Consider a shape representation (e.g., geometric descriptors, the contour's curvature, etc.) of the manipulated object \(\mathcal{S}(t, u(t))\), where \(u(t)\) denotes manipulation actions, and the corresponding shape representation of the desired target shape \(\mathcal{S}_\mathrm{t}(t)\). Omitting time dependence, let \(\Pi(\mathcal{S}_\mathrm{t}) = \mathcal{S}\) denote the correspondence of elements of \(\mathcal{S}_\mathrm{t}\) to elements of \(\mathcal{S}\) (e.g., feature correspondences, a contour map, etc.). Additionally, consider a shape error metric \(E(\mathcal{S}, \Pi(\mathcal{S}_\mathrm{t}))\) (for a formal definition of shape metric see (Al-Aifari et al., 2013)) that measures the similarity between shapes \(\mathcal{S}\) and \(\mathcal{S}_\mathrm{t}\) under the correspondences established by \(\Pi\) (e.g., Euclidean distance between matched discrete features, curvature differences between mapped contours, etc.). We formulate the fundamental shape control problem as: \[ \min_{u} E(\mathcal{S}(u), \Pi(\mathcal{S}_\mathrm{t})) \; (1), \] The formulation above is the fundamental starting point from which additional considerations and constraints can be defined (those are classified in Section 2.4). Considering (1) we now categorise shape error definition with 4 criteria.
2.3.1 Shape control scope
2.3.2 Error dimensionality
2.3.3 Reference's time dependence
2.3.4 Error definition types
The last criterion we introduce for the error characterisation is the error definition through shape comparison, that is, how the correspondence \(\Pi(\mathcal{S}_\mathrm{t})=\mathcal{S}\) between shape representations is defined in order to compute \(E(\mathcal{S}, \Pi(\mathcal{S}_\mathrm{t}))\) in (1). For this, we propose a set of 8 categories (criterion C4 in Fig. 4). Note that our focus is not on the definition of specific shape representations \(\mathcal{S}\) or \(\mathcal{S}_\mathrm{t}\), something covered in depth in (Arriola-Rios et al., 2020)), but rather on the methods that facilitate a proper comparison of such shape representations (i.e., \(\Pi\) in (1)).

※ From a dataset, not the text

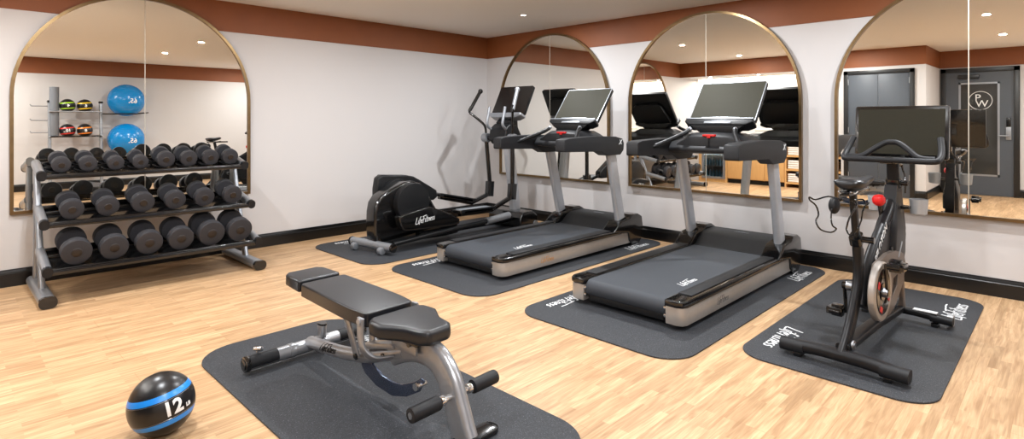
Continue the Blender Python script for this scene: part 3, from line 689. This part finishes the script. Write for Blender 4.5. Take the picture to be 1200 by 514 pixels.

Our error classification ranges from discrete to continuous methods, starting with discrete feature-based errors that compare sparse visual or geometric features of an object to its target shape, without fully representing the object's geometry. Errors based on point alignment focus on points that align with the target, and are effective for local but not global deformations. For global geometric errors, shape point matching techniques, classified into homogeneous (uniform distribution of points) and elastic (variable spatial density) matching, provide a holistic approach to shape errors for bending and strain deformations, respectively. In addition, parametric errors based on curves (e.g., Bézier curves) or infinite series (e.g., Fourier series or Laplace-Beltrami eigenfunctions) focus on the comparison of the mathematical parameters that define the shapes. We also present errors based on continuous maps, similar to their discrete counterpart (shape point matching). They are divided into homogeneous (e.g., functional maps) and elastic (e.g., Fast Marching Method based mapping). Elastic continuous maps are particularly suitable for strain deformation processes.